Perché il bikini è il primo vero manifesto femminista
Dal 1946 a oggi il costume a due pezzi è stato molto di più di un accessorio moda, decisivo nell'evoluzione dello stile femminile: altro che t-shirt di Dior...
Forse non tutte lo sanno, ma il primo vero manifesto femminista, prima delle t-shirt alla Dior, è stato il bikini.
Simbolo dell'emancipazione femminile è buffo pensare che la sua storia abbia avuto inizio per un mero problema economico: con la guerra i materiali tessili servivano per le uniformi miliari e nel 1943 il governo statunitense ordinò una riduzione del 10% dei materiali usati per confezionare costumi femminili.

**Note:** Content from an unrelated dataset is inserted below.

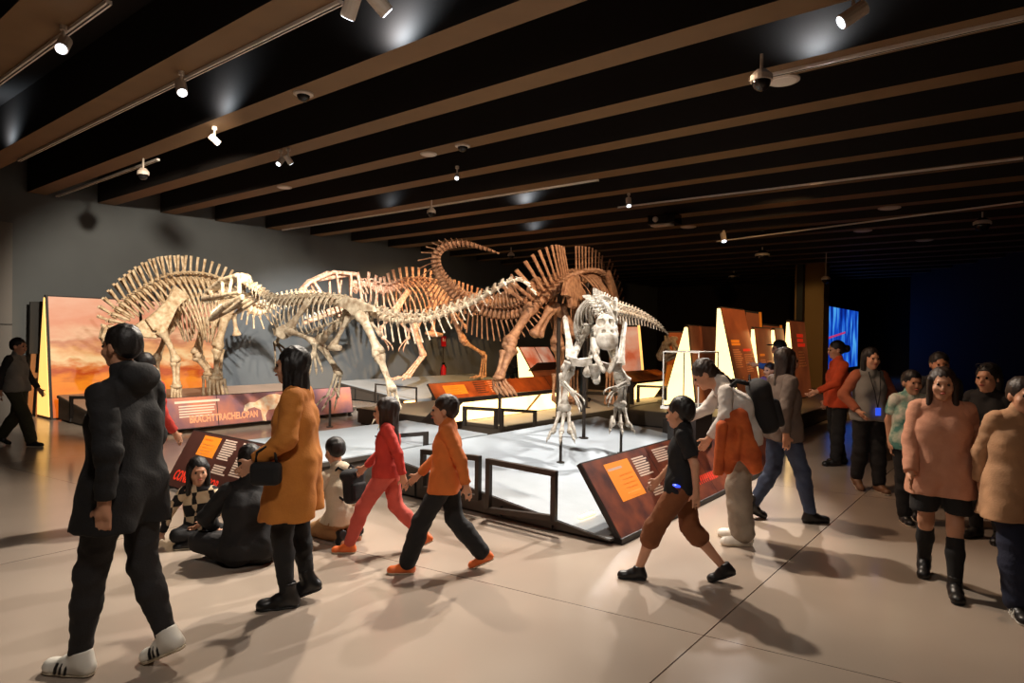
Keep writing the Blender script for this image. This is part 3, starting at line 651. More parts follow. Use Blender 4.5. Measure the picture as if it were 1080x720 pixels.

È il 5 luglio 1946 quando viene presentato per la prima volta il bikini. A inventarlo è il sarto francese Louis Réard ispirato da un prototipo, l'Atome, ideato dal designer francese Jacques Reim qualche mese prima e dall'immagine di una bagnante a St. Tropez vista ad arrotolare le estremità del costume per abbronzarsi meglio.
«Il costume più piccolo al mondo», viene così commercializzato ed è destinato a fare la storia della moda e del costume. Louis Réard lo sa, tanto che lo chiama come un atollo sperduto del Pacifico dove venivano condotti test nucleari e dà il compito a Micheline Bernardini, spogliarellista di Parigi, di indossarlo la prima volta. Tutto il resto è storia (compreso il fatto che per anni alcune leggi vietano di indossarlo e che il Vaticano lo considera peccato)!
È dunque un uomo che dà il potere alle donne di essere per la prima volta davvero padrone del proprio corpo, sicure del proprio status, libere di mostrare lembi di pelle per diletto e non necessariamente per seduzione.
Dalle dive di Hollywood, Marylin Monroe e Brigitte Bardot, alle Pin Up passando per le eroine dei film, dalle Bond girl in su, arrivando agli Angeli di Victoria's Secret, il bikini si è fatto portavoce dell'autodeterminazione dell'io femminile e femminista fino a quando c'è stato bisogno di scriverlo sulle magliette.